Though the most recent numbers showed the economy growing at a brisk 3.5 percent annual rate in the third quarter, that report "was generally disappointing" given weakened investment in housing, equipment, and commercial buildings, Goldman analysts said. The data are "consistent with our forecast of a gradual slowdown in U.S. growth," they said.

For Trump, the source of concern may be less the likelihood of recession - always hard to predict - and more about what he delivers compared to what he had promised during his 2016 campaign.

One year of 3 percent growth won't match rhetoric that claimed the U.S. could reach even higher and stay there.

His trade policies have been making headlines, but there is little clarity about their effects on the ground.
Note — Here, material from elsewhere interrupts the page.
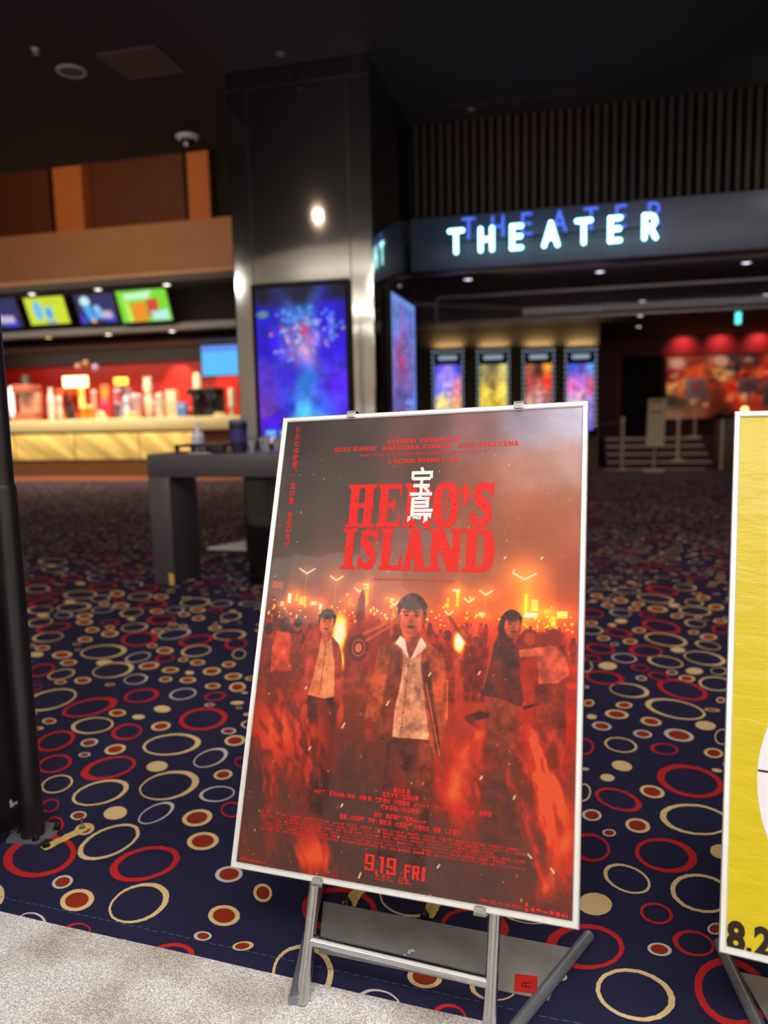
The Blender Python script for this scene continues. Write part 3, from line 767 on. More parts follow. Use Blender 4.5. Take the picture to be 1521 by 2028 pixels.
FC = """100 1405 90 30 -5 R;300 1400 75 25 -8 W;420 1340 45 15 -3 D;390 1372 40 14 -3 D;550 1375 65 20 -5 D;480 1410 58 20 -5 R;300 1318 52 17 -3 D;215 1350 42 14 -3 D;140 1285 40 14 -3 D;340 1250 90 20 -3 C;535 1305 125 28 -8 C;580 1250 110 25 -8 R;735 1230 75 22 -3 C
795 1332 65 22 -8 C;660 1350 40 13 -3 S;800 1388 112 30 -6 C;855 1298 48 15 -3 D;940 1362 55 18 -3 D;680 1420 45 16 -3 D;800 1470 75 25 -8 C;820 1430 28 10 -3 D;575 1492 135 40 -10 R;290 1535 90 28 -8 R;425 1517 48 17 -3 D;305 1455 42 15 -3 S;245 1482 28 11 -3 S
105 1468 45 14 -3 D;110 1517 75 28 -5 C;605 1580 150 40 -8 C;790 1530 38 14 -3 D;890 1562 58 20 -3 D;970 1510 60 28 -5 R;970 1455 50 15 -3 D;885 1617 85 28 -10 C;365 1592 50 18 -3 D;260 1610 28 11 0 E;188 1570 42 17 -3 D;165 1640 100 32 -8 R;470 1655 118 38 -5 R
325 1703 85 32 -8 W;685 1648 50 18 -5 S;865 1705 140 45 -8 C;600 1728 122 38 -8 C;110 1705 55 25 -5 R;215 1755 62 25 -5 S;430 1768 60 22 -8 R;795 1790 58 22 -3 S;645 1800 38 16 -3 E;555 1825 72 27 -10 R;745 1840 55 22 -5 D;440 1838 38 16 -3 E;195 1835 130 45 -6 R
360 1920 138 45 -8 C;715 1915 178 60 -12 R;940 1875 115 48 -8 C;960 1790 55 28 -5 C;70 1755 45 40 -5 C"""
FD = """618 78 185 58 -10 C;300 53 52 20 -3 D;255 110 72 28 -5 D;100 125 33 14 -3 S;162 183 62 25 -5 E;467 155 65 26 -8 D;805 180 65 27 -5 S;415 232 58 25 -8 E;640 240 92 37 -8 E;280 300 105 45 -10 C;550 325 86 36 -8 R;60 310 55 50 -5 R;855 350 60 30 -5 D;910 250 50 48 -5 C
287 430 65 30 -8 S;197 503 45 22 -5 S;710 525 215 95 -12 R;475 590 80 37 -10 D;265 640 145 65 -18 R;50 595 45 55 -5 C;100 735 62 35 -5 E;385 800 82 42 -10 D;208 845 42 23 -5 E;740 762 210 98 -8 C;90 935 122 88 -8 R;560 985 195 105 -10 R;318 1130 148 85 -18 C
780 1220 205 112 -12 C;900 962 70 42 -8 S;120 1287 108 68 -10 S;500 1345 108 62 -15 R;865 1440 48 37 -5 E;730 1530 133 78 -14 R;520 1568 73 42 -12 E;370 1850 260 150 -18 C;970 1835 255 195 -24 R;80 40 35 22 0 D;900 22 30 17 -3 D"""
FE = """290 270 165 100 -5 R;590 220 130 78 -5 C;870 340 150 80 -5 R;1090 290 105 36 -8 C;1345 425 165 100 -6 R;655 555 75 50 -5 D;455 668 92 60 -8 W;757 738 80 66 -8 R;950 600 100 60 -8 C;130 540 135 120 -5 C"""
MOT = []
for txt, ox, oy, sc in ((FA, 0, 1380, 2.925), (FB, 0, 780, 3.169), (FC, 1140, 800, 3.381), (FD, 1140, 1380, 3.129), (FE, 540, 1680, 2.173)):
    for e in txt.replace('\n', ';').split(';'):
        a = e.split()
        x, y, rx, ry, ro = map(float, a[:5])
        MOT.append((ox + x / sc, oy + y / sc, rx / sc, ry / sc, math.radians(ro), a[5]))
EDGE = lambda x: 1.362 - 0.073 * x      # where the cinema carpet meets the mall carpet
car = MB()


def motif(P, Q, kind, zz=0.0012):
    """P outer outline, Q inner outline (both on the floor)"""
    P = P.copy(); Q = Q.copy()
    for A in (P, Q): A[:, 1] = np.maximum(A[:, 1], EDGE(A[:, 0]) + 0.002)
    n = len(P); z = np.full((n, 1), zz)
    mid = {'R': 1, 'C': 2, 'W': 4, 'D': 2, 'E': 4, 'S': 2}[kind]
    car.m = mid
    if kind == 'S':
        car.add(np.hstack([P[:, :2], z]), [tuple(range(n))]); return
    car.add(np.vstack([np.hstack([P[:, :2], z]), np.hstack([Q[:, :2], z])]), [(i, (i + 1) % n, n + (i + 1) % n, n + i) for i in range(n)])
    if kind in 'DE':
        car.m = 3; car.add(np.hstack([Q[:, :2], z]), [tuple(range(n))])


placed = []
for (u, v, rx, ry, ro, kind) in MOT:
    n = 72 if rx > 12 else 36
    t = np.linspace(0, 2 * PI, n, endpoint=False)
    k = {'R': .80, 'C': .86, 'W': .86, 'D': .70, 'E': .72, 'S': .5}[kind]
    sh = (RNG.random() - .5) * 2 * (.09 if kind in 'RCW' else .03)
    jit = 1 + (RNG.random(n) - .5) * .026
    e = 1 + .05 * math.sin(RNG.random() * 6) * np.cos(2 * t + RNG.random() * 6)

    def outline(f, du):
        x = rx * (f * np.cos(t) * jit * e + du); y = ry * f * np.sin(t) * jit * e
        return np.array([at_z(u + x_ * math.cos(ro) + y_ * math.sin(ro), v - x_ * math.sin(ro) + y_ * math.cos(ro)) for x_, y_ in zip(x, y)])
    P, Q = outline(1, 0), outline(k, sh)
    if kind in 'DE': Q = outline(k, sh)
    c = P.mean(0); r = np.linalg.norm(P[:, :2] - c[:2], axis=1)
    if c[1] < EDGE(c[0]) - .02: continue
    placed.append((c[0], c[1], r.mean()))
    motif(P, Q, kind)
placed = np.array(placed)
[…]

U.S. steelmakers may be raising production and hiring more workers thanks to Trumps' tariffs, but retaliatory steps mean farm exports are down, and some companies have responded to global tariff changes by moving jobs abroad.

The trade deficit, which the Trump administration has used as proof past trade deals favored United States' rivals, rose 10 percent during Trump's first year in office, and is on pace this year to grow by the same amount. The stock market may best symbolize the economic challenges Trump may face in any reelection bid.

The S&P 500 is up about 30 percent since Trump's election, a fact the president has often taken credit for. But it also dropped nearly 8 percent in October reflecting doubts whether companies can sustain earnings growth in coming years, and the fact that rising bond rates make those safer investments more attractive.

Trump has blamed the Fed for that. The central bank may give Trump even more reasons to complain as further expected rate hikes likely lifts the cost of home mortgage and other types of long-term borrowing that will be directly by voters.

After existing home sales fell for the sixth straight month in August, Wells' analysts said that higher mortgage rates were already starting to bite.

"This is consistent with late-cycle activity that we are seeing now across a broad array of economic indicators," they wrote.

Slow-downs in housing, the analysis noted, typically precedes recessions by around two years - just in time for the 2020 polls.